Last night, we went to St. Andrew's Cathedral downtown and had gumbo, salad, bread, and Bananas Foster, all while listening to New Orleans-style jazz. The benefit, put on by the Episcopal Diocese of Hawaii, was to raise money for Katrina victims. The food was good. I was surprised, really, because I have family from New Orleans and I know gumbo. The people here did an excellent job.

But the icing on the cake, so to speak, was the dessert. A chef, complete with spotless white chef's tunic embroidered with his name and awards, and military-style ribbons hanging from his chest, presided over the flaming bananas with a Germanic-like authority that dictated you wouldn't dare to ask him for an extra ladle of sauce. The warm sauce and cool ice cream melted in your mouth like all the best desserts you've ever had in your life combined into one supremely sweet dish. (I was motivated to dig out my favorite Cajun-Creole cookbook for the recipe when I got home.)

Typically, Mike managed to sit next to a guy who gave Mike his dessert ticket. So, as Mark and I sit there concocting a way to get another ticket, Mike trots off for seconds. He quite nicely shared with us, whether from pity or a sense of duty I don't know. Hell, I'm not complaining, since I did get a few extra spoonfuls.

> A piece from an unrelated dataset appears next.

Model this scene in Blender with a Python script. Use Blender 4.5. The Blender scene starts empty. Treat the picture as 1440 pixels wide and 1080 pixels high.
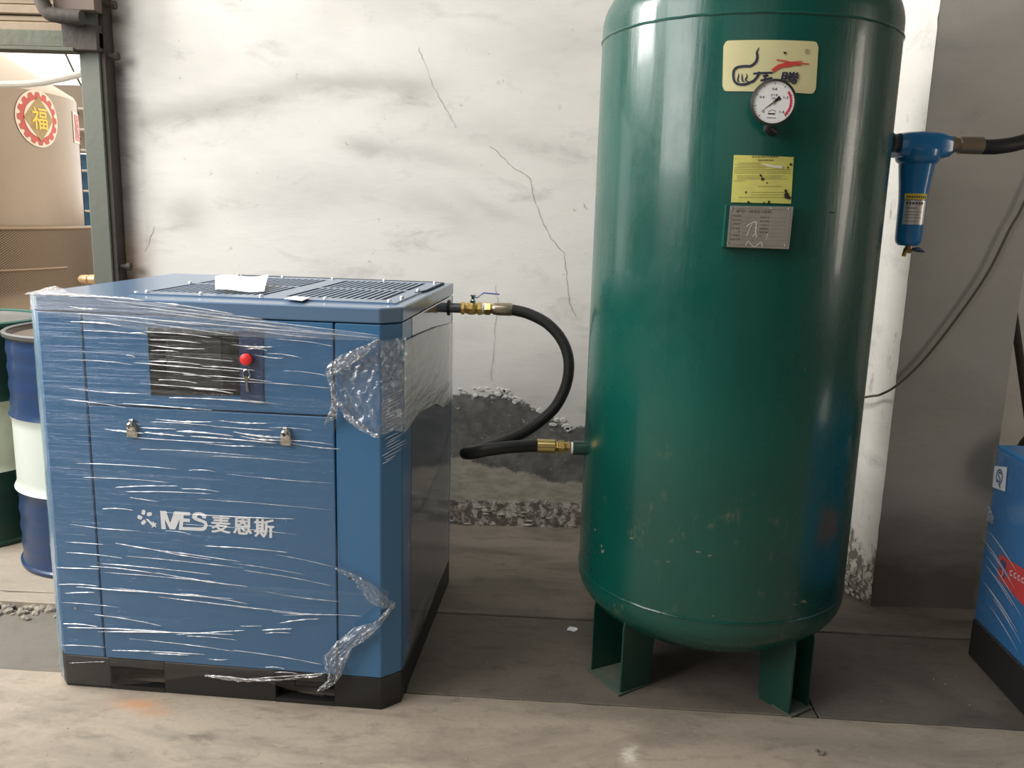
import bpy, bmesh, math, random
from mathutils import Vector, Matrix, noise as mn
R = random.Random(5)
PI = math.pi
sc = bpy.context.scene
COL = sc.collection

# ------------------------------------------------------------------ camera
CAMH = 1.33
FPX = 1209.4
Fw = Vector((0, 0.981047, -0.193768)); Rt = Vector((0.999608, 0.005426, 0.027472)); Up = Vector((-0.028003, 0.193692, 0.980662))
cd = bpy.data.cameras.new('camera'); cam = bpy.data.objects.new('camera', cd); COL.objects.link(cam)
Up = (Up - Fw*Up.dot(Fw)).normalized(); Rt = Fw.cross(Up).normalized()
m = Matrix.Identity(4)
for i in range(3):
    m[i][0] = Rt[i]; m[i][1] = Up[i]; m[i][2] = -Fw[i]
m[2][3] = CAMH
cam.matrix_world = m
cd.sensor_width = 36; cd.lens = FPX/1440*36; cd.clip_start = 0.02
sc.camera = cam

# ------------------------------------------------------------------ world and light
w = bpy.data.worlds.new('World'); sc.world = w; w.use_nodes = True
bg = w.node_tree.nodes['Background']; bg.inputs[0].default_value = (1.0, 0.97, 0.93, 1); bg.inputs[1].default_value = 2.2
def area(name, loc, target, sx, sy, power, col=(1, 1, 1)):
    l = bpy.data.lights.new(name, 'AREA'); l.shape = 'RECTANGLE'; l.size = sx; l.size_y = sy; l.energy = power; l.color = col
    o = bpy.data.objects.new(name, l); COL.objects.link(o); o.location = loc
    o.rotation_euler = (Vector(target)-Vector(loc)).to_track_quat('-Z', 'Y').to_euler()
    return o
area('daylight_side_opening', (-3.5, 0.3, 2.7), (0.2, 2.6, 0.9), 2.0, 2.2, 125, (1, 0.98, 0.95))
area('daylight_gate', (-1.0, -3.8, 2.6), (0.0, 1.8, 0.4), 4.0, 2.0, 15, (1, 0.965, 0.92))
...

I was enjoying the plan Mark and I were concocting though. It involved Mike distracting the ticket lady, me peeling off a strip of neon pink tickets, and Mark giving absolution for the crime. One of the advantages of hanging out with a priest is having absolution on tap, I've decided, though I suppose when it came right down to it, he'd have prevented the crime and forgone the extra dessert. 🙂

When we left, we had to walk a couple of blocks back to the parking garage off of Punchbowl and Beretania. A low stone wall fronts the cathedral grounds and we began to cut across the parking lot as a short cut. But I was wearing a skirt and no way could I get over that wall. Besides, the wall connects with the governor's property. Her mansion sits next to the cathedral, and her yard looks strangely unguarded, like it's just another house. There's no gate with guards either, though the property is fenced. I had visions of us hopping the cathedral wall to get back to the street and setting off some sort of high-tech intrusion alert.

And there we'd be, two sinners and a priest, hauled down to the HPD headquarters half a mile away and interrogated beneath bright spotlights until we broke down and ratted each other out in a typical game of prisoner's dilemma.

Mike and I saw the governor at dinner one night. We were in Compadre's in the Victoria Ward Centre one Saturday night not long ago when she stopped at a table beside ours to talk to a family she knew. She was flanked by several women with very short hair, all in their 50s or older. Compadre's is okay, not great, and I remember thinking, “Wow, the Governor of Hawaii eats here?”

She looks different in person, not so big and masculine. On TV, she looks like a bear of a woman. But that night, she looked feminine. Her edges were softened, and her hair, which always looks so severe on television, seemed to suit her. It must be tough, being the first elected woman and the first elected Republican governor in a blue state.

Probably, though, she wouldn't have been very sympathetic had we set off her alarm system. So, Mike and I went around to the gate while Mark hopped the wall somewhat farther from her property. Thus ended another adventurous night.